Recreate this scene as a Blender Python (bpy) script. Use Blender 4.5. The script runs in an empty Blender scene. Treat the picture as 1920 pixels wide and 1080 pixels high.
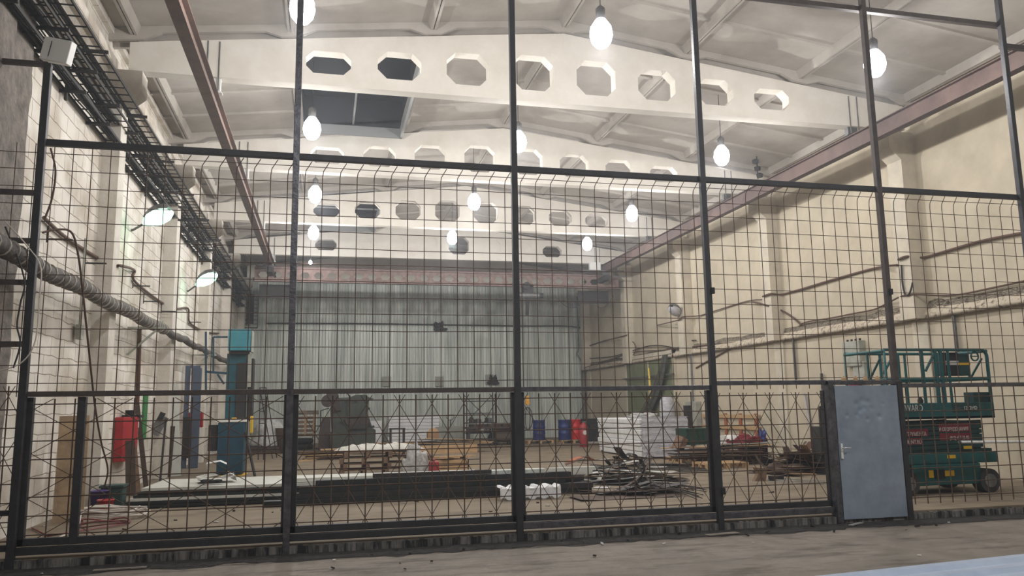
import bpy, math, random
from mathutils import Vector, Matrix, Euler, noise
from mathutils.geometry import tessellate_polygon
random.seed(7)
PI = math.pi
S = bpy.context.scene
COL = S.collection
# ------------------------------------------------------------------ camera
FPX, YAW, PITCH, ROLL = 1474.73, .2351096, .1509343, -.0155105
CAMP = Vector((0, 0, 1.75))
_f = Vector((math.sin(YAW), math.cos(YAW), 0)); _r = Vector((math.cos(YAW), -math.sin(YAW), 0)); _u = Vector((0, 0, 1))
F2 = _f*math.cos(PITCH)+_u*math.sin(PITCH); U2 = _u*math.cos(PITCH)-_f*math.sin(PITCH)
R3 = _r*math.cos(ROLL)+U2*math.sin(ROLL); U3 = U2*math.cos(ROLL)-_r*math.sin(ROLL)
cam = bpy.data.cameras.new('camera'); camo = bpy.data.objects.new('camera', cam); COL.objects.link(camo)
cam.sensor_width = 36; cam.lens = 36*FPX/1920; cam.clip_end = 300; cam.clip_start = .05
m = Matrix((R3, U3, -F2)).transposed().to_4x4(); m.translation = CAMP; camo.matrix_world = m
S.camera = camo
def hit(ax, v, x, y):                      # the point of the plane axis=v seen at a place of the photograph
    d = R3*((x-960)/FPX)-U3*((y-540)/FPX)+F2
    return CAMP+d*((v-CAMP[ax])/d[ax])
def onX(v, x, y): return hit(0, v, x, y)
def onY(v, x, y): return hit(1, v, x, y)
FZ = .12                                   # level of the hall floor behind the fence
def fl(x, y, z=FZ): return hit(2, z, x, y)
# ------------------------------------------------------------------ world, exposure
S.view_settings.view_transform = 'Standard'; S.view_settings.look = 'None'
S.view_settings.exposure = -0.12; S.view_settings.gamma = 1; S.view_settings.use_curve_mapping = False
w = bpy.data.worlds.new('world'); S.world = w; w.use_nodes = True
w.node_tree.nodes['Background'].inputs[0].default_value = (.02, .022, .026, 1)
w.node_tree.nodes['Background'].inputs[1].default_value = 1
S.cycles.max_bounces = 6; S.cycles.diffuse_bounces = 4; S.cycles.glossy_bounces = 2
S.cycles.sample_clamp_indirect = 3
HAZE = .0038; LAMP_POWER = 330; FRONT_POWER = 430; WALL_LAMP = 14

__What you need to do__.
Reproduce the listing exactly. Leave its pictures out.

__Response to the task__.
Recreate this scene as a Blender Python (bpy) script. Use Blender 4.5. The script runs in an empty Blender scene. Treat the picture as 1920 pixels wide and 1080 pixels high.
import bpy, math, random
from mathutils import Vector, Matrix, Euler, noise
from mathutils.geometry import tessellate_polygon
random.seed(7)
PI = math.pi
S = bpy.context.scene
COL = S.collection
# ------------------------------------------------------------------ camera
FPX, YAW, PITCH, ROLL = 1474.73, .2351096, .1509343, -.0155105
CAMP = Vector((0, 0, 1.75))
_f = Vector((math.sin(YAW), math.cos(YAW), 0)); _r = Vector((math.cos(YAW), -math.sin(YAW), 0)); _u = Vector((0, 0, 1))
F2 = _f*math.cos(PITCH)+_u*math.sin(PITCH); U2 = _u*math.cos(PITCH)-_f*math.sin(PITCH)
R3 = _r*math.cos(ROLL)+U2*math.sin(ROLL); U3 = U2*math.cos(ROLL)-_r*math.sin(ROLL)
cam = bpy.data.cameras.new('camera'); camo = bpy.data.objects.new('camera', cam); COL.objects.link(camo)
cam.sensor_width = 36; cam.lens = 36*FPX/1920; cam.clip_end = 300; cam.clip_start = .05
m = Matrix((R3, U3, -F2)).transposed().to_4x4(); m.translation = CAMP; camo.matrix_world = m
S.camera = camo
def hit(ax, v, x, y):                      # the point of the plane axis=v seen at a place of the photograph
    d = R3*((x-960)/FPX)-U3*((y-540)/FPX)+F2
    return CAMP+d*((v-CAMP[ax])/d[ax])
def onX(v, x, y): return hit(0, v, x, y)
def onY(v, x, y): return hit(1, v, x, y)
FZ = .12                                   # level of the hall floor behind the fence
def fl(x, y, z=FZ): return hit(2, z, x, y)
# ------------------------------------------------------------------ world, exposure
S.view_settings.view_transform = 'Standard'; S.view_settings.look = 'None'
S.view_settings.exposure = -0.12; S.view_settings.gamma = 1; S.view_settings.use_curve_mapping = False
w = bpy.data.worlds.new('world'); S.world = w; w.use_nodes = True
w.node_tree.nodes['Background'].inputs[0].default_value = (.02, .022, .026, 1)
w.node_tree.nodes['Background'].inputs[1].default_value = 1
S.cycles.max_bounces = 6; S.cycles.diffuse_bounces = 4; S.cycles.glossy_bounces = 2
S.cycles.sample_clamp_indirect = 3
HAZE = .0038; LAMP_POWER = 330; FRONT_POWER = 430; WALL_LAMP = 14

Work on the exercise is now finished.